Entrevista:O Estado inteligente

quinta-feira, abril 10, 2008

Messianismo


EDITORIAL
O Globo
10/4/2008

Vários ingredientes se misturam nessa nova onda que se ergue entre petistas para tentar desfechar um golpe contra um dos princípios de qualquer regime democrático, a alternância no poder. Há desde a preocupação com projetos políticos pessoais, o interesse na perpetuação do acesso ao dinheiro fácil do contribuinte - fácil apenas para quem o gasta - até deformações ideológicas enraizadas na América Latina, visíveis no momento no chavismo e seus derivativos.

Participantes de um encontro realizado terça-feira entre o presidente e senadores do PDT relatam que Lula rejeitou com veemência as pressões queremistas - termo resgatado da passagem da História em que grupos quiseram manter Getúlio Vargas na Presidência em 1945 - que têm surgido aqui e ali: "eu rompo com o PT, se o partido começar a pregar a defesa de um terceiro mandato".

A frase reforça a coerência demonstrada até hoje por Lula em defesa da democracia, sem a qual, costuma repetir, com razão, ele próprio não teria chegado ao Planalto. A volta das pressões se alimenta também da alta popularidade do presidente, do bom momento da economia e, principalmente, da certeza existente no PT e aliados da falta de um nome na aliança partidária capaz de garantir, com boa margem de segurança, a continuação no poder do lulismo a partir de 2011.

O agente dessa operação é mais uma vez o deputado Devanir Ribeiro, do PT de São Paulo, amigo de Lula, e que já propôs liberar-se o Executivo para convocar plebiscitos sem o aval do Congresso - uma heresia.

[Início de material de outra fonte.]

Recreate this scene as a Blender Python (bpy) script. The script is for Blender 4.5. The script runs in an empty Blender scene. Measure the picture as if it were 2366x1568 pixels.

O objetivo oculto daquela idéia nem oculto era: perguntar-se à sociedade se o presidente poderia disputar mais um mandato. Agora, o ardil foi aprimorado. Devanir ressurge com uma emenda constitucional visando a acabar com a reeleição, ao mesmo tempo em que amplia o mandato dos cargos eletivos para cinco anos. Nenhuma palavra sobre continuísmo. Porque a idéia seria teleguiar um adendo à emenda, para permitir o atual presidente disputar também o próximo mandato, sob o argumento, inconsistente, de que, como o jogo político começaria do zero, o terceiro ciclo Lula consecutivo poderia ser tentado.

É indisfarçável, por trás da manobra, a visão messiânica e salvacionista da política, em voga hoje em dia na Venezuela e que já produziu muito atraso no continente no século passado, inclusive no Brasil de Vargas. Não existem homens providenciais. A sustentação do país são as instituições, que se fortalecem com os ritos democráticos e a estabilidade de regras fundamentais. Não há mais espaço para casuísmos.